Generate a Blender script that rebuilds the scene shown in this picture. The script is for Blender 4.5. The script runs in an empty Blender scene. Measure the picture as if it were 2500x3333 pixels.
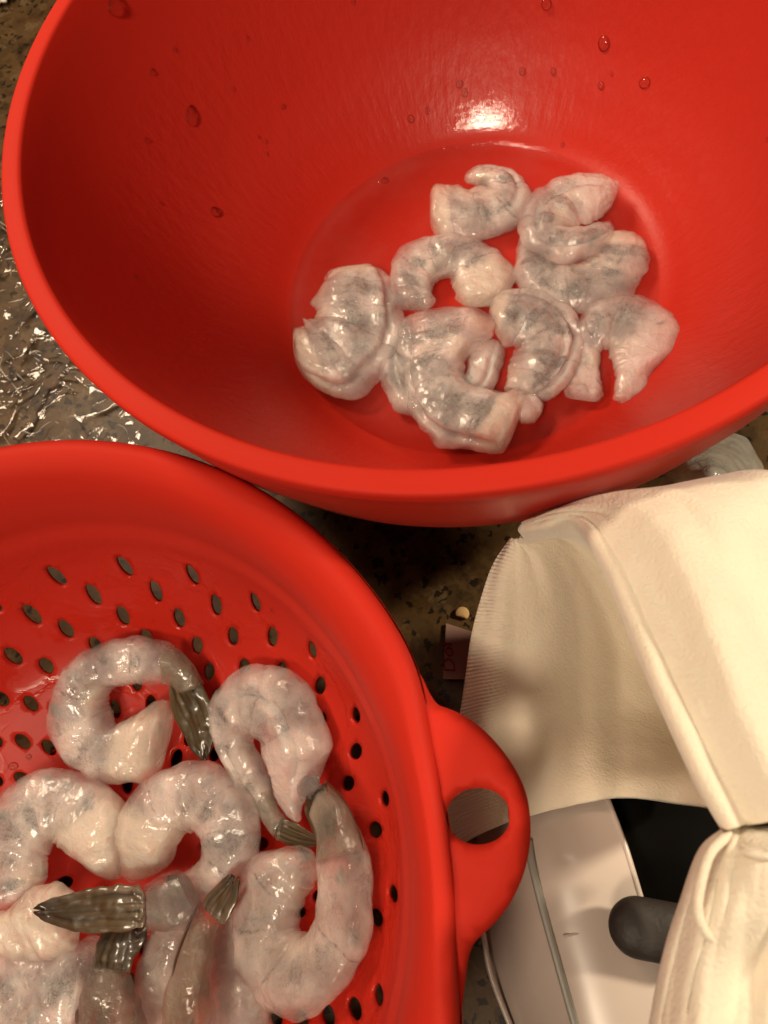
import bpy, bmesh, math, random
import numpy as np
from mathutils import Vector, Matrix, noise, geometry
S = bpy.context.scene
COL = S.collection
random.seed(7)

# ------------------------------------------------------------------ camera
# a hand-held phone above a kitchen counter (metres, Z up, counter top at z = 0, origin under the bowl)
FPX, IW, IH = 2500., 2500, 3333
Nw = np.array([-0.16484415, -0.33709477, -0.92692692]); Nw /= np.linalg.norm(Nw)
C0 = np.array([0.0197, -0.1549, 0.2583])
Xw = np.array([1, 0, 0.]) - Nw[0] * Nw; Xw /= np.linalg.norm(Xw); Yw = np.cross(Nw, Xw)
CAM = np.array([-C0 @ Xw, -C0 @ Yw, -C0 @ Nw + .139])
cam = bpy.data.cameras.new('camera'); co = bpy.data.objects.new('camera', cam); COL.objects.link(co)
cx = Vector((Xw[0], Yw[0], Nw[0])); cy = Vector((-Xw[1], -Yw[1], -Nw[1])); cz = Vector((-Xw[2], -Yw[2], -Nw[2]))
M = Matrix((cx, cy, cz)).transposed().to_4x4(); M.translation = Vector(CAM); co.matrix_world = M
cam.sensor_fit = 'HORIZONTAL'; cam.sensor_width = 36; cam.lens = 36 * FPX / IW
cam.clip_start = .01; cam.clip_end = 20
cam.dof.use_dof = True; cam.dof.focus_distance = .285; cam.dof.aperture_fstop = 26
S.camera = co

# ------------------------------------------------------------------ world and lamps
w = bpy.data.worlds.new("World"); S.world = w; w.use_nodes = True
bg = w.node_tree.nodes['Background']; bg.inputs[0].default_value = (1, .72, .50, 1); bg.inputs[1].default_value = .095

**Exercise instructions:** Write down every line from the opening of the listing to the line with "random.seed(7)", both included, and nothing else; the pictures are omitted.

**Output of the task:**
Generate a Blender script that rebuilds the scene shown in this picture. The script is for Blender 4.5. The script runs in an empty Blender scene. Measure the picture as if it were 2500x3333 pixels.
import bpy, bmesh, math, random
import numpy as np
from mathutils import Vector, Matrix, noise, geometry
S = bpy.context.scene
COL = S.collection
random.seed(7)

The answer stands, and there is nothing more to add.